Stated goal:
Retype the listing that follows, word for word.

▬▬▬

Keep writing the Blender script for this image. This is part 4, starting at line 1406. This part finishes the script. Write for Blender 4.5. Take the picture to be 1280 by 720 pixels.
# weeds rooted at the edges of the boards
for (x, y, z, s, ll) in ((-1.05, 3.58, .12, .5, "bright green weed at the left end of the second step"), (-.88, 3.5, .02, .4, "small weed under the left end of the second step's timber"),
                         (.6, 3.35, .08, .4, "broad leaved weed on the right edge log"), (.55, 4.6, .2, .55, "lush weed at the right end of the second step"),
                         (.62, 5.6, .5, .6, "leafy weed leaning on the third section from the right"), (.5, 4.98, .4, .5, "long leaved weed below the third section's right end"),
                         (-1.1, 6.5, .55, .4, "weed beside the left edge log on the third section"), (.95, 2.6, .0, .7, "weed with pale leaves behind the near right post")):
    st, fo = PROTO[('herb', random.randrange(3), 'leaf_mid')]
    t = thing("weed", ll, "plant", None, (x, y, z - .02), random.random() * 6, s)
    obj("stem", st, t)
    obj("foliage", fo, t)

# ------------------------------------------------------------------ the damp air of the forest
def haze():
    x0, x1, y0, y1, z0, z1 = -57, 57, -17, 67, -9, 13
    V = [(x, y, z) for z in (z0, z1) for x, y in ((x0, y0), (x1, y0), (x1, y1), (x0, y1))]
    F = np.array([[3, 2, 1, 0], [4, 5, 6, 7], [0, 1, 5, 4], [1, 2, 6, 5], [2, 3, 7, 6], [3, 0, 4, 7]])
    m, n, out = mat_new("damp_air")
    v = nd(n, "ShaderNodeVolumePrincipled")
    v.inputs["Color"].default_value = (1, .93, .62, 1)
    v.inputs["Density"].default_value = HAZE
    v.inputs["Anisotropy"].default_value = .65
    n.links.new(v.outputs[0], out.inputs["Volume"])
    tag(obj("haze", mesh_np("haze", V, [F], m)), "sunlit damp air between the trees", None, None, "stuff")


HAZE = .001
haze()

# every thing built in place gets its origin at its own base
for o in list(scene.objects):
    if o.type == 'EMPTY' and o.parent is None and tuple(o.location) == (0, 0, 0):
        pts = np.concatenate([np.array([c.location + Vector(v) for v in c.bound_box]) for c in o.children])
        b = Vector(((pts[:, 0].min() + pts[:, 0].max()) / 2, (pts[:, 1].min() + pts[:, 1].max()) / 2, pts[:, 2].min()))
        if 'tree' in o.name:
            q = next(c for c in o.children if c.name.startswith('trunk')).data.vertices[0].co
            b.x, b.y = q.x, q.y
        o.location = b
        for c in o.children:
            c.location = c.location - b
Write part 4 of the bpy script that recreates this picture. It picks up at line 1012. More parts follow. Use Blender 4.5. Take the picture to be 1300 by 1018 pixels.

▬▬▬

Full solution:
Keep writing the Blender script for this image. This is part 4, starting at line 1406. This part finishes the script. Write for Blender 4.5. Take the picture to be 1280 by 720 pixels.
# weeds rooted at the edges of the boards
for (x, y, z, s, ll) in ((-1.05, 3.58, .12, .5, "bright green weed at the left end of the second step"), (-.88, 3.5, .02, .4, "small weed under the left end of the second step's timber"),
                         (.6, 3.35, .08, .4, "broad leaved weed on the right edge log"), (.55, 4.6, .2, .55, "lush weed at the right end of the second step"),
                         (.62, 5.6, .5, .6, "leafy weed leaning on the third section from the right"), (.5, 4.98, .4, .5, "long leaved weed below the third section's right end"),
                         (-1.1, 6.5, .55, .4, "weed beside the left edge log on the third section"), (.95, 2.6, .0, .7, "weed with pale leaves behind the near right post")):
    st, fo = PROTO[('herb', random.randrange(3), 'leaf_mid')]
    t = thing("weed", ll, "plant", None, (x, y, z - .02), random.random() * 6, s)
    obj("stem", st, t)
    obj("foliage", fo, t)

# ------------------------------------------------------------------ the damp air of the forest
def haze():
    x0, x1, y0, y1, z0, z1 = -57, 57, -17, 67, -9, 13
    V = [(x, y, z) for z in (z0, z1) for x, y in ((x0, y0), (x1, y0), (x1, y1), (x0, y1))]
    F = np.array([[3, 2, 1, 0], [4, 5, 6, 7], [0, 1, 5, 4], [1, 2, 6, 5], [2, 3, 7, 6], [3, 0, 4, 7]])
    m, n, out = mat_new("damp_air")
    v = nd(n, "ShaderNodeVolumePrincipled")
    v.inputs["Color"].default_value = (1, .93, .62, 1)
    v.inputs["Density"].default_value = HAZE
    v.inputs["Anisotropy"].default_value = .65
    n.links.new(v.outputs[0], out.inputs["Volume"])
    tag(obj("haze", mesh_np("haze", V, [F], m)), "sunlit damp air between the trees", None, None, "stuff")


HAZE = .001
haze()

# every thing built in place gets its origin at its own base
for o in list(scene.objects):
    if o.type == 'EMPTY' and o.parent is None and tuple(o.location) == (0, 0, 0):
        pts = np.concatenate([np.array([c.location + Vector(v) for v in c.bound_box]) for c in o.children])
        b = Vector(((pts[:, 0].min() + pts[:, 0].max()) / 2, (pts[:, 1].min() + pts[:, 1].max()) / 2, pts[:, 2].min()))
        if 'tree' in o.name:
            q = next(c for c in o.children if c.name.startswith('trunk')).data.vertices[0].co
            b.x, b.y = q.x, q.y
        o.location = b
        for c in o.children:
            c.location = c.location - b
Write part 4 of the bpy script that recreates this picture. It picks up at line 1012. More parts follow. Use Blender 4.5. Take the picture to be 1300 by 1018 pixels.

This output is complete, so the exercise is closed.